Seandainya saya sekarang jadi Menteri Agama (Menag), saya juga akan pusing memikirkan fenomena kabar hoaks dan ujaran kebencian di media sosial. Beberapa tahun belakangan, fenomena ini menjadi tren. Pihak yang tidak bertanggungjawab sengaja menyebarkan dengan memanfaatkan perkembangan teknologi untuk meraih kepentingan pribadinya.
Parahnya, mereka juga tidak segan menyebarkan hoaks bernada ujaran kebencian yang menyinggung suku, agama, ras dan antar golongan (SARA). Sebab, barangkali dari hasil riset mereka, hoaks bertema SARA banyak diminati masyarakat.
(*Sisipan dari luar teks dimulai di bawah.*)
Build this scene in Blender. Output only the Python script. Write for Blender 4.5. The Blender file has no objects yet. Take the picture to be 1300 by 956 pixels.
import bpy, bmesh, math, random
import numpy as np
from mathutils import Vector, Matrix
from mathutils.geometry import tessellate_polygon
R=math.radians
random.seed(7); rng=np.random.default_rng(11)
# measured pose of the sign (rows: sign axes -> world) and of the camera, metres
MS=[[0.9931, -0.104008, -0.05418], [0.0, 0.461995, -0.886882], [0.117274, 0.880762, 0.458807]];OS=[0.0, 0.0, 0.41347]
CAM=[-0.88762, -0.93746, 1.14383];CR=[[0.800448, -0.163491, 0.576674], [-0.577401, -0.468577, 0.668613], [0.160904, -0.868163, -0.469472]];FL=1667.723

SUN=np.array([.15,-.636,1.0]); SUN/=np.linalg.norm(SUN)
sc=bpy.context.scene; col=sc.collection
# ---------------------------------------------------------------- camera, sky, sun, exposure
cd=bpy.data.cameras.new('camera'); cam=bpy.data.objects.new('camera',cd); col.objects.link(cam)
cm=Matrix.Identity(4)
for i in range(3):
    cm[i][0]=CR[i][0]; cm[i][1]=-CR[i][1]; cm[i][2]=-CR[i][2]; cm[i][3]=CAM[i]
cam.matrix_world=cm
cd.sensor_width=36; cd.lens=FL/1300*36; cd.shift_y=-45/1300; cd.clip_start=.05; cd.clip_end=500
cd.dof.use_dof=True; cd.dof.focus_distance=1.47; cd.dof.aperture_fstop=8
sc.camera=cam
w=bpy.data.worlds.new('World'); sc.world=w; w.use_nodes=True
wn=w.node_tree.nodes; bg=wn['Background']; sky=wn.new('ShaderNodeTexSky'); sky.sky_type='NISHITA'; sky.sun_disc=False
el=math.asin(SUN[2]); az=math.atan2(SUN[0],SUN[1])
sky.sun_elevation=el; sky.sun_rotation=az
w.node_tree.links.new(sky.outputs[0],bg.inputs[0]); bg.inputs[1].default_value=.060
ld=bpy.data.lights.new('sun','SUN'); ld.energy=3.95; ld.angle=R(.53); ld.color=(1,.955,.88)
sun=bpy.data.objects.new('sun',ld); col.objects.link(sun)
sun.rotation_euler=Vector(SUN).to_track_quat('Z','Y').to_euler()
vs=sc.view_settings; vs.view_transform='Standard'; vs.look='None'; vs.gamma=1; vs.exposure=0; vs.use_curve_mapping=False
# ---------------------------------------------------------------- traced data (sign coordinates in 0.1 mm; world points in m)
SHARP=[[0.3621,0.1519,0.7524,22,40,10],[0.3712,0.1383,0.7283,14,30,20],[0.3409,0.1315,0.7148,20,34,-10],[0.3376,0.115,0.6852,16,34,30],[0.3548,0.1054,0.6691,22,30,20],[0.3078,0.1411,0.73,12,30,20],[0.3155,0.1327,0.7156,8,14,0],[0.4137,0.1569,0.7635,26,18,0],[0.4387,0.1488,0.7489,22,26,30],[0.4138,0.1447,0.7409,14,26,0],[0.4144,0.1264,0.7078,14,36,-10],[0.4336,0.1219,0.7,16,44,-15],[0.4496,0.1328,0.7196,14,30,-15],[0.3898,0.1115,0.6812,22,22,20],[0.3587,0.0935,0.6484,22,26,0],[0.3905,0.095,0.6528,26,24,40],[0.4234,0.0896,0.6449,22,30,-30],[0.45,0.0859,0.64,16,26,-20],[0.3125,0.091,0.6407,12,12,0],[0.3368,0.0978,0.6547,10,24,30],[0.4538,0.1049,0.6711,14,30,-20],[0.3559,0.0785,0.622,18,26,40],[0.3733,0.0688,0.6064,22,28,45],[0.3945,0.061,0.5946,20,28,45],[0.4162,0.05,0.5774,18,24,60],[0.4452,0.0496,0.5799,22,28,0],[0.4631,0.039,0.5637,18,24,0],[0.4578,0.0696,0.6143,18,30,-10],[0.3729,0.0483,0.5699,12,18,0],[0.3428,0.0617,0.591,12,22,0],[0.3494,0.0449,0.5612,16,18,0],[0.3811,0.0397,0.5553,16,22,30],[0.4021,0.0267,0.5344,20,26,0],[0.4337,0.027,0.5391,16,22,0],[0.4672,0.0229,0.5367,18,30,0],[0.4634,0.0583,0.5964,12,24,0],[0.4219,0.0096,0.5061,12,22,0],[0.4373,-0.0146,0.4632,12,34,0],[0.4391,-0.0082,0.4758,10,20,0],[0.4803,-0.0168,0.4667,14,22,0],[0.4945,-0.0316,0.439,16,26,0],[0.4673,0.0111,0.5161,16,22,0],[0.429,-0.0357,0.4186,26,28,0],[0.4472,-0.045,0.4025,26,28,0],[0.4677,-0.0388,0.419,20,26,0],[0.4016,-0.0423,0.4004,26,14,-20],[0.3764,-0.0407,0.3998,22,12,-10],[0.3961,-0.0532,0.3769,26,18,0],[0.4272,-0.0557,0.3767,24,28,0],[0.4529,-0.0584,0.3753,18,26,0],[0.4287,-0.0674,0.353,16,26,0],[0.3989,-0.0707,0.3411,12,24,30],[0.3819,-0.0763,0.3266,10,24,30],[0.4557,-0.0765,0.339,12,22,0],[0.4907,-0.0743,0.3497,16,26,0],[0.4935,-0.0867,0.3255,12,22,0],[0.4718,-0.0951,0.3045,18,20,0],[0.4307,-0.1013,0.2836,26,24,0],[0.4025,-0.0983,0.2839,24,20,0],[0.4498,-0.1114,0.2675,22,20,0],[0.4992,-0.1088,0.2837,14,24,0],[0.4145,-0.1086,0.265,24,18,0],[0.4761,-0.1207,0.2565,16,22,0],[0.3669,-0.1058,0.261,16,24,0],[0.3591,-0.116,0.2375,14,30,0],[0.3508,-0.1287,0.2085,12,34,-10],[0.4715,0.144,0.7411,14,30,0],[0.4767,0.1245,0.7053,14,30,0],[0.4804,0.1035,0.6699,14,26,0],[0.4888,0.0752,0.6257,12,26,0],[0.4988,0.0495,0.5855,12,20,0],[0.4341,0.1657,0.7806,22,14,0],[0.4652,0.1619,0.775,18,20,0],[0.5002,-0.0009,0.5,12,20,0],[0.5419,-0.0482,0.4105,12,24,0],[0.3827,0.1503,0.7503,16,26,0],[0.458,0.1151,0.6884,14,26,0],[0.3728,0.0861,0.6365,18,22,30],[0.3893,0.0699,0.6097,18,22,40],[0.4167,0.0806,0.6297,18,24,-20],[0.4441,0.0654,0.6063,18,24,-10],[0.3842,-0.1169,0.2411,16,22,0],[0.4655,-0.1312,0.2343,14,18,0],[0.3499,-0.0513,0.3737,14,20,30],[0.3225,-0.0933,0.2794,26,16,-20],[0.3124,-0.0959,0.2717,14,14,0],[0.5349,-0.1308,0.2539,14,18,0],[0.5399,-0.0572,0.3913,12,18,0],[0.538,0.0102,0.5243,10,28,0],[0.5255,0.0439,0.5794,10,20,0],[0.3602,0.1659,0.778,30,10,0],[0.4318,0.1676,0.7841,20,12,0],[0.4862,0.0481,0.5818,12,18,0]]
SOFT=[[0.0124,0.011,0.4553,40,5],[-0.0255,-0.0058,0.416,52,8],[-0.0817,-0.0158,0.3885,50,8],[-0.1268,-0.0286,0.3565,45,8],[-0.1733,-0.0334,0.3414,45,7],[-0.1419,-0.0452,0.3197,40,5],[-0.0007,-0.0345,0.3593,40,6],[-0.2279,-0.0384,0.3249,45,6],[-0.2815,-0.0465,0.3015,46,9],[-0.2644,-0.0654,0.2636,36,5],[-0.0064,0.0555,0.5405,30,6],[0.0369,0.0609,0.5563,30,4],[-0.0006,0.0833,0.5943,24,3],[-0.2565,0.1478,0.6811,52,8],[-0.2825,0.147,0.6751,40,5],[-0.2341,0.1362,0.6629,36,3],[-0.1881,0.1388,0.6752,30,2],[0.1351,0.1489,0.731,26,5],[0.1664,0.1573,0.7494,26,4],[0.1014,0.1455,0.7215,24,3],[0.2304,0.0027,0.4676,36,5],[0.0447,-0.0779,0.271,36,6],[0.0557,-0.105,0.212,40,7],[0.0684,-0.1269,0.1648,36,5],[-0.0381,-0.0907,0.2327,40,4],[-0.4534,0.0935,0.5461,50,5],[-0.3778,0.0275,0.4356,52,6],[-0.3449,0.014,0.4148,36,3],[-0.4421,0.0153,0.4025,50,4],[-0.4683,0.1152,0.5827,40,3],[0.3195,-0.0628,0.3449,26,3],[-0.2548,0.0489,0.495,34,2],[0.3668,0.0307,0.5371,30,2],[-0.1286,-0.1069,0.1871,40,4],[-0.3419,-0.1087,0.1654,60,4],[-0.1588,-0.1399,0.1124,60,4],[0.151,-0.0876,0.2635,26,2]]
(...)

Celakanya, dampak dari hoaks SARA ini cukup besar bagi masyarakat. Hoaks semacam ini bisa berpotensi merubah pikiran orang menjadi radikal, permusuhan antara SARA dan dapat memecah belah bangsa. Nah, sebagai menteri, saya tentunya juga harus berpikir bagaimana cara mengantisipasinya. Tentunya sesuai kapasitas saya sebagai Menteri Agama. Berikut empat cara yang akan saya lakukan terlebih dahulu untuk menangkal kabar hoaks dan ujaran kebencian.
1. Mendukung Penegak Hukum Proses Penyebar Hoaks dan Pengujar Kebencian SARA
Dua terdakwa penyebar hoaks dan ujaran kebencian diadili di Pengadilan Negeri (PN) Surabaya akhir ini. Terdakwa pertama Moch. Faisal Arifin alias Itong. Anggota ormas ini melalui akun Facebooknya bernama Bang Itong sebelumnya membagikan ulang postingan dari akun lain dengan kalimat yang dianggap merendahkan Ketua Umum Nahdatul Ulama (NU) Said Aqil Siradj pada pertengahan 2017 lalu.
Dua pekan lalu, majelis hakim memvonisnya tujuh bulan penjara. Postingan itu dianggap majelis dapat menimbulkan konflik suku, agama, ras (SARA). Itong dinyatakan terbukti melanggar Pasal 45A ayat 2 jo Pasal 28 ayat 2 Undang-undang RI Nomor 19 tahun 2016 tentang informasi dan transaksi elektronik (ITE)
Terdakwa kedua Dwi Handoko. Mirip dengan kasus Itong, mahasiswa perguruan tinggi swasta kesenian di Surabaya ini diadili karena menyebarkan hoaks dan ujaran kebencian. Melalui akun Instagramnya, dia mengunggah gambar yang berisi tulisan menyamakan Tuhan dengan dajal. Pekan lalu, Jaksa penuntut umum (JPU) Agung Rokhaniawan menuntut terdakwa dua tahun penjara. Dia juga dianggap melanggar pasal yang sama dengan Itong.
Diadilinya dua terdakwa perkara ITE ini menunjukkan jika proses hukum terhadap penyebar hoaks dan pengujar kebencian di medsos terus berjalan. Seandainya saya jadi Menteri Agama, saya akan mendukung penuh penegak hukum dalam perkara ini. Dukungan yang bisa diberikan di antaranya dengan menyiapkan ahli agama untuk menjadi saksi dalam proses penyidikan di kepolisian sampai persidangan di pengadilan.
Penegak hukum tanpa bantuan ahli agama tentu tidak bisa menyimpulkan sendiri apakah perbuatan pelaku menyinggung SARA atau tidak. Di sini peran Kemenag sangat dibutuhkan untuk membantu menyiapkan ahli agama sebagai saksi ahli. Kemenag memiliki peran yang lebih baik karena melingkupi enam agama yang diakui negara. Karena itu dengaj kewenangannya akan lebih mudah untuk menyiapkan ahli agama dari semua agama. Sebagai Menag, saya akan mendukung penuh upaya ini.
2. Standarisasi Pemuka Agama
Tidak dipungkiri, penyebaran ujaran kebencian dan hoaks sebagian dilakukan oleh pihak-pihak yang mengklaim sebagai pemuka agama. Saat mereka mengatasnamakan dirinya sebagai pemuka agama, akan banyak pengikutnya yang percaya terhadap setiap ucapan yang keluar dari mulutnya. Entah ucapan itu benar, baik atau tidak. Apalagi kalau ujaran kebencian dan kabar hoaks itu disampaikan di tempat-tempat ibadah akan lebih banyak dipercaya meskipun kenyataannya tidak benar. Sebab, penilaian pemuka agama sebagai representasi dari agama itu terus melekat.